Written exercise: Exactly reproduce each line of the listing that follows.

Stored data:
════

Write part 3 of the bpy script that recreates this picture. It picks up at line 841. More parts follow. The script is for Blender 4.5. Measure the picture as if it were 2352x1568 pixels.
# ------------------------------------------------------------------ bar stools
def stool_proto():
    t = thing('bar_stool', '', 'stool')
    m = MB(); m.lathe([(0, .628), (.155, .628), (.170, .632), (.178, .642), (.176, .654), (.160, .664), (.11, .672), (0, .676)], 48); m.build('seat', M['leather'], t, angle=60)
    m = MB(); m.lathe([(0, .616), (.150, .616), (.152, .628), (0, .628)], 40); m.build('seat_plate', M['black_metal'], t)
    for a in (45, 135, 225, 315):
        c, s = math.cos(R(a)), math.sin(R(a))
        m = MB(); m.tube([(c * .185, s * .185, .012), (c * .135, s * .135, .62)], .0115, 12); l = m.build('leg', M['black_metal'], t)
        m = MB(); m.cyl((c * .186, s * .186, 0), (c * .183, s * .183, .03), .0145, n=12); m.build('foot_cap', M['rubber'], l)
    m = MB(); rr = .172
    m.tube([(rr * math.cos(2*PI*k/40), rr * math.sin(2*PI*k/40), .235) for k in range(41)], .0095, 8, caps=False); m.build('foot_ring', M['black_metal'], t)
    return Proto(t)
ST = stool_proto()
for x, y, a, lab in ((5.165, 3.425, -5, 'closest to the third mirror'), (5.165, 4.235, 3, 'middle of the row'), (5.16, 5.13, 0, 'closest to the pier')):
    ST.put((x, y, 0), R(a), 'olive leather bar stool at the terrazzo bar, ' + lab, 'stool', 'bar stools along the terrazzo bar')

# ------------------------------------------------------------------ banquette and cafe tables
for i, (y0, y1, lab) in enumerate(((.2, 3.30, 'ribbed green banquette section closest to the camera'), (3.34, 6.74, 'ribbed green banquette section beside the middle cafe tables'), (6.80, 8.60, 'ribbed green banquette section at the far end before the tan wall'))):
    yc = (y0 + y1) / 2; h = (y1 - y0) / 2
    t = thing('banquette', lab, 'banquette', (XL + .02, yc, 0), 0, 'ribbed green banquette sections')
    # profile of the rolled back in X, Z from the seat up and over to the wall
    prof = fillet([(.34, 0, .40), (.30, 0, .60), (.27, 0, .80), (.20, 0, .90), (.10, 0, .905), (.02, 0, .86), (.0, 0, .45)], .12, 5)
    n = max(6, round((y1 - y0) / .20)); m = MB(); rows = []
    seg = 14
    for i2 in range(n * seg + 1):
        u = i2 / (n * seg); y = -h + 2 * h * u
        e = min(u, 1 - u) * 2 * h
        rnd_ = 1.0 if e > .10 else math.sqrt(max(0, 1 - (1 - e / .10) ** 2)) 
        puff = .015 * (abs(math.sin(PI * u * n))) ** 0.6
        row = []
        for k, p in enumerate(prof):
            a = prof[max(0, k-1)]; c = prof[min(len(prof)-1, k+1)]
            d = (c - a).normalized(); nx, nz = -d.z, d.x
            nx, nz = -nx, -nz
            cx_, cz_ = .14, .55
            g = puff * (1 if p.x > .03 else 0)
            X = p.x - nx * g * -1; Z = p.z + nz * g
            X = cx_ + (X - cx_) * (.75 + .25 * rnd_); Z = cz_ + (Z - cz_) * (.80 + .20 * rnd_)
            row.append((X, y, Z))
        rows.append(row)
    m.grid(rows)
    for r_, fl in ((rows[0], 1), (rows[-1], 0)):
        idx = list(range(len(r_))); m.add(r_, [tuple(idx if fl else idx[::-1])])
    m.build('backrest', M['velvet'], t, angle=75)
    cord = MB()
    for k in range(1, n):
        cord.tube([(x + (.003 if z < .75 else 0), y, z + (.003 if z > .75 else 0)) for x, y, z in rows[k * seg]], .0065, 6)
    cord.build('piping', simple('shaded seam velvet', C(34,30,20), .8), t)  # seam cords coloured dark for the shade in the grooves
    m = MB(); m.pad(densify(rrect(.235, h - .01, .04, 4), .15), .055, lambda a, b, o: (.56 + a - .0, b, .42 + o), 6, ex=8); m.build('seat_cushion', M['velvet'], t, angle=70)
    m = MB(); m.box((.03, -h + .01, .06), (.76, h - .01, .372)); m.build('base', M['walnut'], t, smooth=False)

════

The answer:
Write part 3 of the bpy script that recreates this picture. It picks up at line 841. More parts follow. The script is for Blender 4.5. Measure the picture as if it were 2352x1568 pixels.
# ------------------------------------------------------------------ bar stools
def stool_proto():
    t = thing('bar_stool', '', 'stool')
    m = MB(); m.lathe([(0, .628), (.155, .628), (.170, .632), (.178, .642), (.176, .654), (.160, .664), (.11, .672), (0, .676)], 48); m.build('seat', M['leather'], t, angle=60)
    m = MB(); m.lathe([(0, .616), (.150, .616), (.152, .628), (0, .628)], 40); m.build('seat_plate', M['black_metal'], t)
    for a in (45, 135, 225, 315):
        c, s = math.cos(R(a)), math.sin(R(a))
        m = MB(); m.tube([(c * .185, s * .185, .012), (c * .135, s * .135, .62)], .0115, 12); l = m.build('leg', M['black_metal'], t)
        m = MB(); m.cyl((c * .186, s * .186, 0), (c * .183, s * .183, .03), .0145, n=12); m.build('foot_cap', M['rubber'], l)
    m = MB(); rr = .172
    m.tube([(rr * math.cos(2*PI*k/40), rr * math.sin(2*PI*k/40), .235) for k in range(41)], .0095, 8, caps=False); m.build('foot_ring', M['black_metal'], t)
    return Proto(t)
ST = stool_proto()
for x, y, a, lab in ((5.165, 3.425, -5, 'closest to the third mirror'), (5.165, 4.235, 3, 'middle of the row'), (5.16, 5.13, 0, 'closest to the pier')):
    ST.put((x, y, 0), R(a), 'olive leather bar stool at the terrazzo bar, ' + lab, 'stool', 'bar stools along the terrazzo bar')

# ------------------------------------------------------------------ banquette and cafe tables
for i, (y0, y1, lab) in enumerate(((.2, 3.30, 'ribbed green banquette section closest to the camera'), (3.34, 6.74, 'ribbed green banquette section beside the middle cafe tables'), (6.80, 8.60, 'ribbed green banquette section at the far end before the tan wall'))):
    yc = (y0 + y1) / 2; h = (y1 - y0) / 2
    t = thing('banquette', lab, 'banquette', (XL + .02, yc, 0), 0, 'ribbed green banquette sections')
    # profile of the rolled back in X, Z from the seat up and over to the wall
    prof = fillet([(.34, 0, .40), (.30, 0, .60), (.27, 0, .80), (.20, 0, .90), (.10, 0, .905), (.02, 0, .86), (.0, 0, .45)], .12, 5)
    n = max(6, round((y1 - y0) / .20)); m = MB(); rows = []
    seg = 14
    for i2 in range(n * seg + 1):
        u = i2 / (n * seg); y = -h + 2 * h * u
        e = min(u, 1 - u) * 2 * h
        rnd_ = 1.0 if e > .10 else math.sqrt(max(0, 1 - (1 - e / .10) ** 2)) 
        puff = .015 * (abs(math.sin(PI * u * n))) ** 0.6
        row = []
        for k, p in enumerate(prof):
            a = prof[max(0, k-1)]; c = prof[min(len(prof)-1, k+1)]
            d = (c - a).normalized(); nx, nz = -d.z, d.x
            nx, nz = -nx, -nz
            cx_, cz_ = .14, .55
            g = puff * (1 if p.x > .03 else 0)
            X = p.x - nx * g * -1; Z = p.z + nz * g
            X = cx_ + (X - cx_) * (.75 + .25 * rnd_); Z = cz_ + (Z - cz_) * (.80 + .20 * rnd_)
            row.append((X, y, Z))
        rows.append(row)
    m.grid(rows)
    for r_, fl in ((rows[0], 1), (rows[-1], 0)):
        idx = list(range(len(r_))); m.add(r_, [tuple(idx if fl else idx[::-1])])
    m.build('backrest', M['velvet'], t, angle=75)
    cord = MB()
    for k in range(1, n):
        cord.tube([(x + (.003 if z < .75 else 0), y, z + (.003 if z > .75 else 0)) for x, y, z in rows[k * seg]], .0065, 6)
    cord.build('piping', simple('shaded seam velvet', C(34,30,20), .8), t)  # seam cords coloured dark for the shade in the grooves
    m = MB(); m.pad(densify(rrect(.235, h - .01, .04, 4), .15), .055, lambda a, b, o: (.56 + a - .0, b, .42 + o), 6, ex=8); m.build('seat_cushion', M['velvet'], t, angle=70)
    m = MB(); m.box((.03, -h + .01, .06), (.76, h - .01, .372)); m.build('base', M['walnut'], t, smooth=False)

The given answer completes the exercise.